Si peu de bruit
Tandis que les jurys livrent leur listes ressérées de candidats aux grands prix littéraires d'automne, et bien que je ne puisse m'empêcher de faire mes propres pronos, comme chacun, j'ai plaisir à lire des livres dont on parle peu, qui ne font de bruit que celui des pages que l'on tourne et qui possèdent pourtant des qualités immenses et insoupçonnées du grand public; ce que je regrette.
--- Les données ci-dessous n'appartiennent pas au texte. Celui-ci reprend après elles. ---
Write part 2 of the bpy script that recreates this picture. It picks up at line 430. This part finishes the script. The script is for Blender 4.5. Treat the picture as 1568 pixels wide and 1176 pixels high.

Et la fureur ne s'est pas encore tue, d'Aharon Appelfeld, par exemple (à l'Olivier), nouveau livre du grand humaniste hanté par les camps, n'est pas un larmoiement à la Elie Wiesel, mais plutôt un hymne à la fraternité, un éloge de la dignité humaine, qui rapproche Appelfeld de Primo Lévi. L'horreur innommable nous est ici décrite calmement, sans haine, car toujours percent le courage et l'espoir à la surface de l'Enfer. C'est d'un grand message d'humanité et d'humilité qu'il s'agit, avec, au bout d'une interminable errance dans la neige et la forêt -avec la peur du nazi, la faim, le froid, les loups, après une évasion d'un camp, le cadre d'un chateau dans la ville de Naples pour havre, ouvert aux survivants, avant le chemin du Retour, si existent encore pour chacun, et ce chemin et des Lieux. Le bonheur de lecture ne vient pas à l'improviste, avec les livres d'Appelfeld, mais il surgit doucement à la faveur d'une sorte de petit miracle : je pense à l'allégorie de la musique de Bach ou Brahms jouée par un trio, et à la lecture du Livre, qui parviennent à transfigurer les visages des réfugiés. Ainsi reviennent-ils à la vie, s'échappent-ils un instant de l'horreur qui les hante et les hantera tout leur vie... Le narrateur au moignon ajoute alors : Tout ce qui n'est pas compréhensible n'est pas forcément étrange.
Commentaires
Oui bien sur lui, Levi, et aussi l'espèce humaine d'Antelme dont je peine encore à me remettre...cette douleur là...té un peu de Cioran et zou à vélo sous les châtaignes avec ma Zazie perso....
"L'Espèce humaine" est indépassable dans son genre. Celui du témoignage brut. "Si c'est un homme" le vaut cependant par sa puissance, sa charge d'humanité. Avec Appelfeld, nous sommes devant des récits sereins qui interdisent l'oubli et calment, à l'aide des mots, la mémoire douloureuse du corps. C'est un écrivain du coeur, pas un écrivain de la Shoah. Reprendre "Histoire d'une vie" (Points) est toujours un bonheur simple. Son dernier livre, évoqué ci-dessus, reprend, comme chaque fois, un pan de sa propre histoire : Aharon a bien fui avec des orphelins, il a bien été recueilli (par l'Armée Rouge), il a bien stationné en Italie avant de rejoindre la Palestine en 1946... Mais ce roman autobiographique n'est pas celui de l'autofiction, mais plutôt une simple leçon d'humanisme (je sais, je me répète), comme on en voit guère paraître, ces temps-ci.